DATASET EXTRACT »
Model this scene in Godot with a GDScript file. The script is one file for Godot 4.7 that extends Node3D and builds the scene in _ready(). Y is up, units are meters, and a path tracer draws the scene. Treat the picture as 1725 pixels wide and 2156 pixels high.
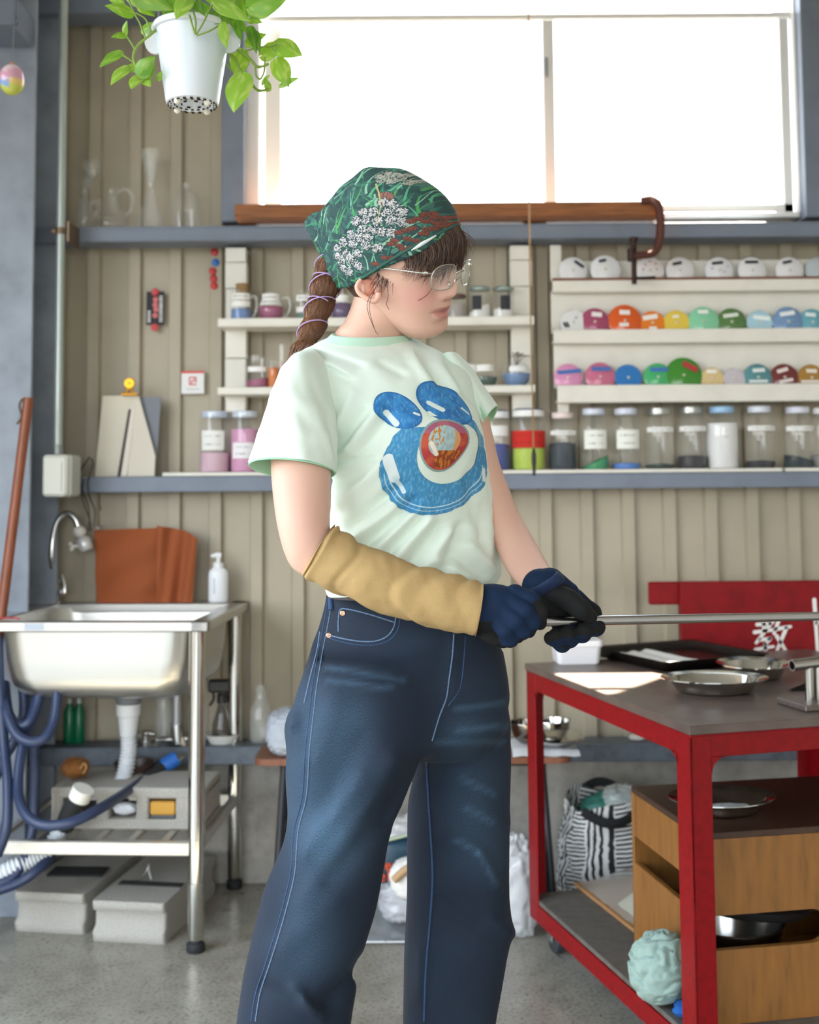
extends Node3D
# A glass-blowing workshop: a woman with a metal rod stands before a shelf wall, a sink and a red table.
const FOCAL := 2500.0        # focal length in pixels of the 1725 x 2156 frame
const EYE := 1.12            # camera height
const CY := 855.2            # row of the lens axis (the frame is cropped off centre)
const PITCH := 0.0698
const ROLL := -0.0077
const WALL := 3.52           # distance of the sheet-metal wall
var view := Basis()
var used := {}
var mats := {}
var rng := RandomNumberGenerator.new()

# ---------------------------------------------------------------- placing
func P(x: float, y: float, d: float) -> Vector3:      # the point seen at pixel x, y whose distance to the camera's plane z = 0 is d
	var r := view * Vector3((x - 862.5) / FOCAL, -(y - CY) / FOCAL, -1.0)
	return Vector3(0, EYE, 0) + r * (d / -r.z)
func on_level(x: float, y: float, h: float) -> Vector3:  # the point seen at x, y that lies at height h
	var r := view * Vector3((x - 862.5) / FOCAL, -(y - CY) / FOCAL, -1.0)
	return Vector3(0, EYE, 0) + r * ((h - EYE) / r.y)
func mpp(d: float) -> float: return d / FOCAL          # metres per pixel at distance d

# ---------------------------------------------------------------- nodes
func numbered(n: String) -> String:
	if not used.has(n):
		used[n] = 0
		return n
	used[n] += 1
	return "%s_%03d" % [n, used[n]]
func tag(o: Node3D, label: String, category := "", group := "") -> Node3D:
	o.set_meta("label", label)
	if category != "": o.set_meta("category", category)
	if group != "": o.set_meta("group", group)
	return o
func thing(called: String, at: Vector3, label: String, category: String, group := "", turn := 0.0) -> Node3D:
	var o := Node3D.new()
	o.name = numbered(called)
	add_child(o)
	o.position = at
	o.rotation.y = turn
	tag(o, label, category, group)
	return o
func part(called: String, g, m: Material, parent: Node = self) -> MeshInstance3D:
	var o := MeshInstance3D.new()
	o.mesh = g.mesh() if g is Geo else g
	o.material_override = m
	o.name = numbered(called) if parent == self else called
	o.cast_shadow = GeometryInstance3D.SHADOW_CASTING_SETTING_ON
	parent.add_child(o, true)
	return o
func struct(called: String, g, m: Material, label := "", category := "") -> MeshInstance3D:
	var o := part(called, g, m)
	o.set_meta("kind", "structure")
	if label != "": tag(o, label, category)
	return o
func clone(o: Node3D, at: Vector3, label: String, group := "", turn := 0.0) -> Node3D:
	var c: Node3D = o.duplicate()
	c.name = numbered(String(o.name).rstrip("0123456789_"))
	add_child(c)
	c.position = at
	c.rotation.y = turn
	c.set_meta("label", label)
	if group != "": c.set_meta("group", group)
	return c

# ---------------------------------------------------------------- materials
func col(hex: String) -> Color: return Color.html(hex)
func mt(hex: String, rough := 0.6, metal := 0.0, extra := {}) -> StandardMaterial3D:
	var key := "%s|%s|%s|%s" % [hex, rough, metal, extra]
	if mats.has(key): return mats[key]
	var m := StandardMaterial3D.new()
	m.resource_name = "m_" + hex
	m.albedo_color = col(hex)
	m.roughness = rough
	m.metallic = metal
	for k in extra: m.set(k, extra[k])
	mats[key] = m
	return m
func noise_tex(freq: float, colors: Array, seed_ := 1, size := 512, octaves := 4, kind := FastNoiseLite.TYPE_SIMPLEX_SMOOTH) -> NoiseTexture2D:
	var n := FastNoiseLite.new()
	n.seed = seed_
	n.noise_type = kind
	n.frequency = freq
	n.fractal_octaves = octaves
	var t := NoiseTexture2D.new()
	t.width = size
	t.height = size
	t.seamless = true
	t.noise = n
	var g := Gradient.new()
	var offs := PackedFloat32Array()
	var cols := PackedColorArray()
	for i in colors.size():
		offs.append(float(i) / (colors.size() - 1))
		cols.append(col(colors[i]) if colors[i] is String else colors[i])
	g.offsets = offs
	g.colors = cols
	t.color_ramp = g
	return t
var grains := {}
func grain(freq: float, low: float, size := 512) -> NoiseTexture2D:      # grey mottling, shared between materials
	var f := 0.012 if freq < 0.016 else (0.024 if freq < 0.035 else (0.05 if freq < 0.07 else 0.12))
	var key := "%s|%s|%s" % [f, low, size]
	if not grains.has(key):
		var m := (1.0 + low) * 0.5
		grains[key] = noise_tex(f, [Color(low, low, low), Color(m, m, m), Color(lerpf(m, 1.0, 0.5), lerpf(m, 1.0, 0.5), lerpf(m, 1.0, 0.5)), Color.WHITE], 31, size)
	return grains[key]
func worn(hex_a: String, hex_b: String, rough := 0.6, scale := 1.0, freq := 0.02, bump := 0.0, metal := 0.0, seed_ := 3, stretch := Vector3.ONE) -> StandardMaterial3D:
	var key := "w%s%s%s%s%s%s%s%s" % [hex_a, hex_b, rough, scale, freq, bump, seed_, stretch]
	if mats.has(key): return mats[key]
	var m := StandardMaterial3D.new()
	m.resource_name = "worn_" + hex_a
	var lum := minf(col(hex_a).get_luminance(), col(hex_b).get_luminance()) / maxf(col(hex_a).get_luminance(), col(hex_b).get_luminance())
	m.albedo_color = col(hex_b) if col(hex_b).get_luminance() >= col(hex_a).get_luminance() else col(hex_a)
	m.albedo_texture = grain(freq, clampf(snappedf(lum, 0.07), 0.5, 0.95))
	m.uv1_triplanar = true
	m.uv1_scale = stretch * scale
	m.roughness = rough
	m.metallic = metal
	if bump > 0.0:
		m.heightmap_enabled = true
		m.heightmap_texture = grain(freq * 2.5, 0.0, 256)
		m.heightmap_scale = bump
	mats[key] = m
	return m
func glass(hex := "f4fffb", alpha := 0.06) -> StandardMaterial3D:
	var m := mt(hex, 0.03, 0.0, {"transparency": BaseMaterial3D.TRANSPARENCY_ALPHA})
	m.albedo_color.a = alpha
	m.cull_mode = BaseMaterial3D.CULL_DISABLED
	return m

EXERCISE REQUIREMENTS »
Write out exactly the opening lines of the data, stopping after the line that holds "func mpp(d: float)". Exclude pictures.

SOLVED PROBLEM »
Model this scene in Godot with a GDScript file. The script is one file for Godot 4.7 that extends Node3D and builds the scene in _ready(). Y is up, units are meters, and a path tracer draws the scene. Treat the picture as 1725 pixels wide and 2156 pixels high.
extends Node3D
# A glass-blowing workshop: a woman with a metal rod stands before a shelf wall, a sink and a red table.
const FOCAL := 2500.0        # focal length in pixels of the 1725 x 2156 frame
const EYE := 1.12            # camera height
const CY := 855.2            # row of the lens axis (the frame is cropped off centre)
const PITCH := 0.0698
const ROLL := -0.0077
const WALL := 3.52           # distance of the sheet-metal wall
var view := Basis()
var used := {}
var mats := {}
var rng := RandomNumberGenerator.new()

# ---------------------------------------------------------------- placing
func P(x: float, y: float, d: float) -> Vector3:      # the point seen at pixel x, y whose distance to the camera's plane z = 0 is d
	var r := view * Vector3((x - 862.5) / FOCAL, -(y - CY) / FOCAL, -1.0)
	return Vector3(0, EYE, 0) + r * (d / -r.z)
func on_level(x: float, y: float, h: float) -> Vector3:  # the point seen at x, y that lies at height h
	var r := view * Vector3((x - 862.5) / FOCAL, -(y - CY) / FOCAL, -1.0)
	return Vector3(0, EYE, 0) + r * ((h - EYE) / r.y)
func mpp(d: float) -> float: return d / FOCAL          # metres per pixel at distance d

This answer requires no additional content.